Where a line holds "script", copy it.

________

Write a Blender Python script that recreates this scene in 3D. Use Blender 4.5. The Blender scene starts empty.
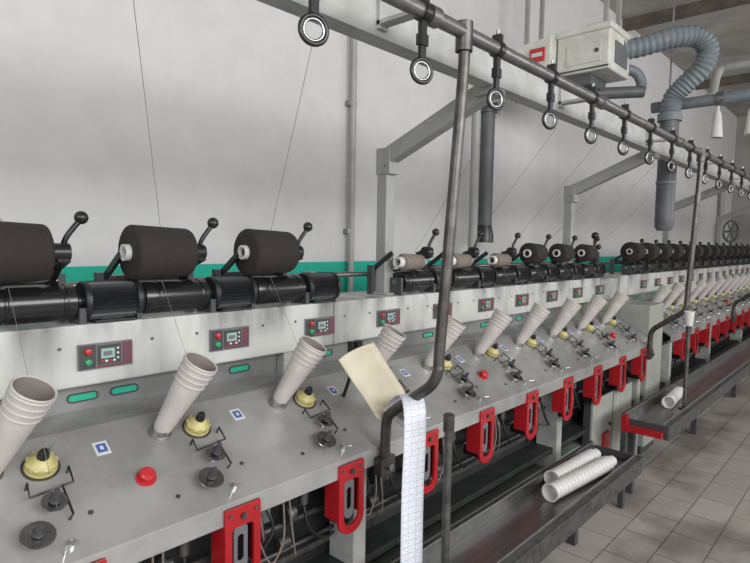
import bpy, math, random
from mathutils import Vector, Matrix
random.seed(7)
scene=bpy.context.scene
# ------------------------------------------------------------ materials
def nt(name):
    m=bpy.data.materials.new(name); m.use_nodes=True
    return m,m.node_tree,m.node_tree.nodes['Principled BSDF']
def mat(name,c,rough=.5,metal=0,var=.0,scale=8,c2=None,bump=0,bscale=60,stretch=None,spec=None,lo=.35,hi=.65,rvar=0):
    m,t,b=nt(name)
    b.inputs['Roughness'].default_value=rough; b.inputs['Metallic'].default_value=metal
    if spec is not None: b.inputs['Specular IOR Level'].default_value=spec
    col=(*c,1)
    if c2 is None: c2=tuple(x*(1-var) for x in c)
    if var>0 or c2!=c:
        tc=t.nodes.new('ShaderNodeTexCoord'); mp=t.nodes.new('ShaderNodeMapping')
        if stretch: mp.inputs['Scale'].default_value=stretch
        n=t.nodes.new('ShaderNodeTexNoise'); n.inputs['Scale'].default_value=scale; n.inputs['Detail'].default_value=6; n.inputs['Roughness'].default_value=.6
        r=t.nodes.new('ShaderNodeValToRGB'); r.color_ramp.elements[0].position=lo; r.color_ramp.elements[1].position=hi
        r.color_ramp.elements[0].color=(*c2,1); r.color_ramp.elements[1].color=col
        t.links.new(tc.outputs['Object'],mp.inputs['Vector']); t.links.new(mp.outputs[0],n.inputs['Vector'])
        t.links.new(n.outputs['Fac'],r.inputs[0]); t.links.new(r.outputs[0],b.inputs['Base Color'])
        if rvar:
            mr=t.nodes.new('ShaderNodeMapRange'); mr.inputs['To Min'].default_value=rough+rvar; mr.inputs['To Max'].default_value=rough-rvar
            t.links.new(n.outputs['Fac'],mr.inputs['Value']); t.links.new(mr.outputs[0],b.inputs['Roughness'])
    else: b.inputs['Base Color'].default_value=col
    if bump:
        tc=t.nodes.new('ShaderNodeTexCoord'); n=t.nodes.new('ShaderNodeTexNoise'); n.inputs['Scale'].default_value=bscale; n.inputs['Detail'].default_value=4
        bp=t.nodes.new('ShaderNodeBump'); bp.inputs['Strength'].default_value=bump; bp.inputs['Distance'].default_value=.01
        t.links.new(tc.outputs['Object'],n.inputs['Vector']); t.links.new(n.outputs['Fac'],bp.inputs['Height']); t.links.new(bp.outputs[0],b.inputs['Normal'])
    return m
DECK=mat('deck_paint',(.44,.435,.42),.25,.38,.42,3.5,bump=.04,bscale=40,lo=.3,hi=.62,rvar=.1)
RACK=mat('rack_paint',(.54,.54,.515),.38,.05,.4,4.5,stretch=(1,1,.3),lo=.32,hi=.54)
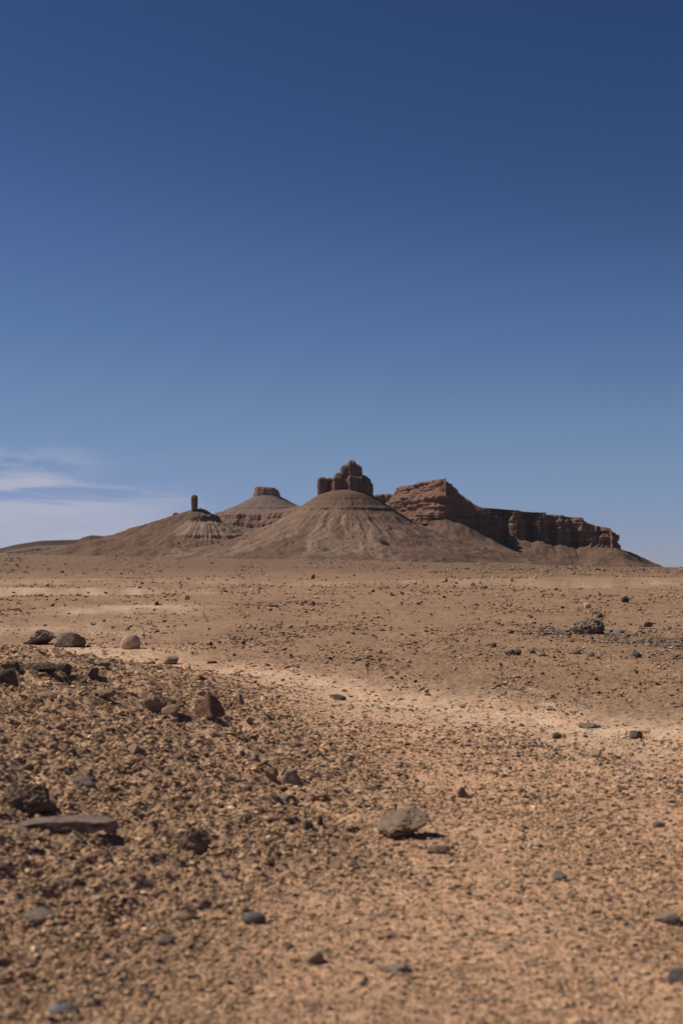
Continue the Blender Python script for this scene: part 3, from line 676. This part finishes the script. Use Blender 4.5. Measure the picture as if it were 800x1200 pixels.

________

- _Solution_
Write a Blender Python script that recreates this scene in 3D. Use Blender 4.5. The Blender scene starts empty.
Continue the Blender Python script for this scene: part 3, from line 676. This part finishes the script. Use Blender 4.5. Measure the picture as if it were 800x1200 pixels.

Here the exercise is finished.